Oct. 12 — Green Party Leader Elizabeth May is caught pit-lamping Kermode bears from a Humvee, is forced to resign just days before federal election.

Oct. 19 — Only 12 per cent of Canadians, all over age 75, vote in federal election. Conservatives win majority by promising to repeal metric, increase type size on street signs and bring back Wayne and Shuster.

Oct. 30 — Hartland dump issues reminder that garbage ban also includes rubble, asphalt and iPhone 7s.

Nov. 9 — A Kardashian will get married/divorced/pregnant in a highly public manner. Note that this was also a 2014 prediction. Nailed it.

Nov. 14 — Good news: Victoria Mayor Lisa Helps announces Johnson Street Bridge will come in on budget — if they don’t build the last 10 metres.

Dec. 11 — Navy sells its last three ships to Tilray, which converts them to dope barges.
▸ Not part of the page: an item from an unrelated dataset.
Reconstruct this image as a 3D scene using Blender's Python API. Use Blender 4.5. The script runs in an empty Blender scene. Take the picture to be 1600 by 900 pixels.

CFB Esquimalt is relocated to big box area of Langford.

Dec. 28 — Hartland dump finds banned-garbage list is too unwieldy, decides instead to publish list of the remaining items it will accept: meat department packaging (washed), single socks (holed) and burst yoga pants.

Dec. 31 — Navy sells former CFB Esquimalt waterfront to CRD for sewage-treatment plant.